3. “Blue Link” optical interconnect
Mini‑LED/Micro‑LED based optical links are a niche but growing area for short‑reach data centers. Companies such as Mellanox (now NVIDIA Networking) have shipped 400 Gb/s optical modules using silicon photonics. Rongxin’s Blue Link appears to target higher bandwidth over longer distances than copper back‑plane solutions, but without specifications (wavelength, data rate, latency) it is hard to compare directly.
Limitations and open questions
- Thermal and power envelope – Packing 32 GPUs per CPU dramatically raises power density. The article does not discuss how the chassis handles heat dissipation or whether the design relies on liquid cooling, which would affect deployment cost.
- Software stack maturity – A unified OS for 64 GPUs implies a custom scheduler and memory manager. Existing frameworks (PyTorch, TensorFlow) already rely on NCCL for multi‑GPU communication; integrating a new stack would require substantial driver work and community adoption.
- Fault tolerance claims – One‑minute hot‑swap recovery sounds attractive, yet the process of re‑initializing GPU state, re‑loading model weights, and re‑synchronizing gradients is non‑trivial. No benchmark or failure‑injection study is provided.
- Competition – NVIDIA’s DGX Cloud, AMD’s Instinct‑based servers, and emerging RISC‑V AI accelerators all aim to increase GPU density and reduce inter‑GPU latency. Rongxin’s advantage will depend on cost, ease of integration, and ecosystem support rather than the architectural novelty alone.
Practical implications
If the AGC architecture can deliver the advertised density and latency improvements, data‑center operators could achieve higher FLOP‑per‑dollar ratios for training large language models or running inference at scale. The microsecond BMC could also be useful for edge AI deployments where rapid fault detection is critical (e.g., autonomous vehicles, industrial robotics). However, early adopters should expect a period of driver debugging and possible incompatibilities with existing orchestration tools like Kubernetes or Slurm.
Bottom line
Rongxin Zhiyuan’s funding round backs a set of engineering choices that push the GPU to the forefront of AI server design.
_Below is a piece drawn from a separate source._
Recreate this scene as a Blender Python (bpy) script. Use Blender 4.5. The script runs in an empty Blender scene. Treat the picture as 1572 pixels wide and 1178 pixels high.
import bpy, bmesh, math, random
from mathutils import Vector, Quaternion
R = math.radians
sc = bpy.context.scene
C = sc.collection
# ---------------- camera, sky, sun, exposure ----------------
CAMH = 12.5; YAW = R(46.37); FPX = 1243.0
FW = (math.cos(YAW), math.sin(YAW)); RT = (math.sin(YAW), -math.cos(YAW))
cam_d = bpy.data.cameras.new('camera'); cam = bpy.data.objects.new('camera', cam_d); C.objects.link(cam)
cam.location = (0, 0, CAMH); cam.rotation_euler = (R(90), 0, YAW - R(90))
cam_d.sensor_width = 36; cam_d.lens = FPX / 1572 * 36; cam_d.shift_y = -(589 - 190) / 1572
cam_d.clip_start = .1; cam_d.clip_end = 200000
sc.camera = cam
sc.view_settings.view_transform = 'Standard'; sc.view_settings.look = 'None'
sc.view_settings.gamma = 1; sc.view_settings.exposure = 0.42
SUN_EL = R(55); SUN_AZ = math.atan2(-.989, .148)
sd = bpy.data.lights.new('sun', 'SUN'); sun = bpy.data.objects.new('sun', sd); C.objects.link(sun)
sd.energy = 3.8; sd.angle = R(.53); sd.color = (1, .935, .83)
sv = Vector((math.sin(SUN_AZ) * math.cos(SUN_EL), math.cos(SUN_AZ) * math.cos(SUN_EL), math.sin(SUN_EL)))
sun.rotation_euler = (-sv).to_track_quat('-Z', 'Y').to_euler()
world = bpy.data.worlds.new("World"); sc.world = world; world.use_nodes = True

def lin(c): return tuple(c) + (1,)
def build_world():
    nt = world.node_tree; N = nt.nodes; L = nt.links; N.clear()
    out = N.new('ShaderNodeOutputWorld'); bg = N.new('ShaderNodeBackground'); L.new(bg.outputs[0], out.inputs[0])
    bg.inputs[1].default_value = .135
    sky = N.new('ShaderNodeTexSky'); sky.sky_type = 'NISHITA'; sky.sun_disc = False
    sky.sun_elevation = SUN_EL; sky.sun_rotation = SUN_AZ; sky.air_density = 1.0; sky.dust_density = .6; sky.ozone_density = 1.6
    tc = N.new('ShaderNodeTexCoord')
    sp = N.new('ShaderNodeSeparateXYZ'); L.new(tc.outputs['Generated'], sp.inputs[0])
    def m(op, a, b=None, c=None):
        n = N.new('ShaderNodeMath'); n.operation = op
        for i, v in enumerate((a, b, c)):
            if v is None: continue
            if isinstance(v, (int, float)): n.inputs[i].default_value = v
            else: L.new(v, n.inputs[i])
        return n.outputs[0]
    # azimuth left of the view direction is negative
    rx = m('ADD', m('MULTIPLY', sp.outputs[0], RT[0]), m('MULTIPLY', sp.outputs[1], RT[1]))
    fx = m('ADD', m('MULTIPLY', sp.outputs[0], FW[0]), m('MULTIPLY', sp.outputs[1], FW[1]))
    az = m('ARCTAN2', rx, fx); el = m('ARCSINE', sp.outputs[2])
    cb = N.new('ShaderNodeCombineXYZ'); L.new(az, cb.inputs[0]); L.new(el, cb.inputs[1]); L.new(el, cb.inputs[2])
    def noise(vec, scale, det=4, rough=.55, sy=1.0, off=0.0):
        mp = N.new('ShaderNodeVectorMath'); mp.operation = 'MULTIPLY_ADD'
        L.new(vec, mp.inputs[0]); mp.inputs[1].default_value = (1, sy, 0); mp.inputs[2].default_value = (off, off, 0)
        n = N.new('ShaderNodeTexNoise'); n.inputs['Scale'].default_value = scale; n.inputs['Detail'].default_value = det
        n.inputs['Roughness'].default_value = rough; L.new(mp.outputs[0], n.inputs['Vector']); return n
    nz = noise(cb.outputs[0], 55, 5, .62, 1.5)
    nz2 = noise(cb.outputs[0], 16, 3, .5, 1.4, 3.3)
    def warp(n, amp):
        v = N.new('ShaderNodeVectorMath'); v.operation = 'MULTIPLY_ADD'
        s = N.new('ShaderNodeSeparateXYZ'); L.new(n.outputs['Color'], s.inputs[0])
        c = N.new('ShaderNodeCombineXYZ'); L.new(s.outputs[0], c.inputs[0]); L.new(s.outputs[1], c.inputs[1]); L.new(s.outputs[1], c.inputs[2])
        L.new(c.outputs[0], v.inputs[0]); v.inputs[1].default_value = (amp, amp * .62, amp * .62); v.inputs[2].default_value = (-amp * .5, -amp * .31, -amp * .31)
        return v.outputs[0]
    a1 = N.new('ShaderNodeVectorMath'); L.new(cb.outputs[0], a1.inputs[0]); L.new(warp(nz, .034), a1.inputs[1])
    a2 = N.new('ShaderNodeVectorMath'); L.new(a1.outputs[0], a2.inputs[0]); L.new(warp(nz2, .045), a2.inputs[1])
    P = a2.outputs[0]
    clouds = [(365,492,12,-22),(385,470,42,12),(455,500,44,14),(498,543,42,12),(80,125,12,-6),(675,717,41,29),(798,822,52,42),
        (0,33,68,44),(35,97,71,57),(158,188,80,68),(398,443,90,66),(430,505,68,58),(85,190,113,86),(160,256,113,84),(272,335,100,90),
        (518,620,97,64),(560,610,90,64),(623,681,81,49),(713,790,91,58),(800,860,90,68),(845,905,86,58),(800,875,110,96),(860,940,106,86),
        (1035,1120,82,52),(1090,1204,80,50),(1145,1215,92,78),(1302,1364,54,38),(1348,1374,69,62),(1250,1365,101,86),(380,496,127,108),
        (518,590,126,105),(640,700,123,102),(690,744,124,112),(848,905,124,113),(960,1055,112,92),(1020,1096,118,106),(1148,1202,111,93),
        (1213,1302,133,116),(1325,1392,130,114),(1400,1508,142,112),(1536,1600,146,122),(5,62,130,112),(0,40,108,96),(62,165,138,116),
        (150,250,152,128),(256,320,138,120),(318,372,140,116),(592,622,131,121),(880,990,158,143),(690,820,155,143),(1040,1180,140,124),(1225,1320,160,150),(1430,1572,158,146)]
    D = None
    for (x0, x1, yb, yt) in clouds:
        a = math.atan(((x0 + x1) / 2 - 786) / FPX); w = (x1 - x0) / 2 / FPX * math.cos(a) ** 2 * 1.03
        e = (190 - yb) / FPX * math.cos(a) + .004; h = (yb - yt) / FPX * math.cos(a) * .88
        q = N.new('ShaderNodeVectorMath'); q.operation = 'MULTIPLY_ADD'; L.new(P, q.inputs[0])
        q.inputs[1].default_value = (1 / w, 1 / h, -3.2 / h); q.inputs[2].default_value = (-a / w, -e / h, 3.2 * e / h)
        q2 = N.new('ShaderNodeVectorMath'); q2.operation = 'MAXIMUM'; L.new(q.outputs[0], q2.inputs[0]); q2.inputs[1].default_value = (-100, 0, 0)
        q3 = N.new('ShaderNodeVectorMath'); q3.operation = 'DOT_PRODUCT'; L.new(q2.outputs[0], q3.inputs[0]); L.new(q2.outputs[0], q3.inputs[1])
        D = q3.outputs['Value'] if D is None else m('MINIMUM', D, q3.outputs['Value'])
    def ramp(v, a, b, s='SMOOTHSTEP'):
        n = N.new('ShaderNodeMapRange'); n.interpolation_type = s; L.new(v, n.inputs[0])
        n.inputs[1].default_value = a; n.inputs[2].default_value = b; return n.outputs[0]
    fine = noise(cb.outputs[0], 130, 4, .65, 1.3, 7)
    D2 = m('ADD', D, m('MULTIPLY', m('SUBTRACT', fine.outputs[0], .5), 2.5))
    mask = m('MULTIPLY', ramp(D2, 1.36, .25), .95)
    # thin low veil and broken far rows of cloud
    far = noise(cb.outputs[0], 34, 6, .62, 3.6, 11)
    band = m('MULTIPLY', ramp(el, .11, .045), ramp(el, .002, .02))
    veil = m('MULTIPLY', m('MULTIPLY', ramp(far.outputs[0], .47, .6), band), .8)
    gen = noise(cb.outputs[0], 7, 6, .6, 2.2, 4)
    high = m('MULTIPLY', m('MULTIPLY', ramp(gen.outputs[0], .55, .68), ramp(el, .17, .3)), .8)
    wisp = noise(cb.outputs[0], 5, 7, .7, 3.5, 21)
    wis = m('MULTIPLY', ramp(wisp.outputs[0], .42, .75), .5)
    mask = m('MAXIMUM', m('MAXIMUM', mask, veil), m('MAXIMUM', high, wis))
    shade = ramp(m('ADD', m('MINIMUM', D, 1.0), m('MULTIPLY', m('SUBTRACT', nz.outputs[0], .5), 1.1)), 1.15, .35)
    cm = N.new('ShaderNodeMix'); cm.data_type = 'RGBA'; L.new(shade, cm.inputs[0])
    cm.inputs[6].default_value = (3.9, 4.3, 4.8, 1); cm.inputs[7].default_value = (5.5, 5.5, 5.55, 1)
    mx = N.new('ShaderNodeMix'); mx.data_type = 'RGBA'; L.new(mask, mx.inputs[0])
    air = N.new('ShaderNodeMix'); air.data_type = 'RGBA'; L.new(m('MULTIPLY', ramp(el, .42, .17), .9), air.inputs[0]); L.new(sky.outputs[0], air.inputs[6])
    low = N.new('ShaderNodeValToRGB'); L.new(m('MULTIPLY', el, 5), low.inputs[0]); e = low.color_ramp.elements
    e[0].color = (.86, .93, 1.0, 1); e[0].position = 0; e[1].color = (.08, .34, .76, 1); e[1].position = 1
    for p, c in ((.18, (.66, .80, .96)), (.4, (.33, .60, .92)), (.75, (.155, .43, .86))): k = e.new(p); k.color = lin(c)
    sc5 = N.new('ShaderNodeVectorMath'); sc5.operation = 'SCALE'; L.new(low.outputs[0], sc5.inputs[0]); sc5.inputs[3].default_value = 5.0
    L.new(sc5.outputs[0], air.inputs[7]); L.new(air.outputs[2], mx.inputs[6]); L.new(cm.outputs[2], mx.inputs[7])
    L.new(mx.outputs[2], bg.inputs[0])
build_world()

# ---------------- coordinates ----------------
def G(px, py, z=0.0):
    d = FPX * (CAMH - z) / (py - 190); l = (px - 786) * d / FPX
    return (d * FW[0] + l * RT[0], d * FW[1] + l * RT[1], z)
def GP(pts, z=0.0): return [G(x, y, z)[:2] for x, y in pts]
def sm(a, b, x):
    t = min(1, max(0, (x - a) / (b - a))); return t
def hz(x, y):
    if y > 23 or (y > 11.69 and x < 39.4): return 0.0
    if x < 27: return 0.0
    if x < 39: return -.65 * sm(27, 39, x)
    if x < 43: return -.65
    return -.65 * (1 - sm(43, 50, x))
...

The announced hardware innovations—higher GPU‑to‑CPU ratios, a unified global address space, ultra‑fast BMC monitoring, and a new optical interconnect—address real bottlenecks in current AI clusters. Yet the lack of detailed specifications, performance benchmarks, and software integration plans means the claims remain provisional. Organizations interested in the technology should watch for a technical whitepaper or a reference implementation before committing to production deployments.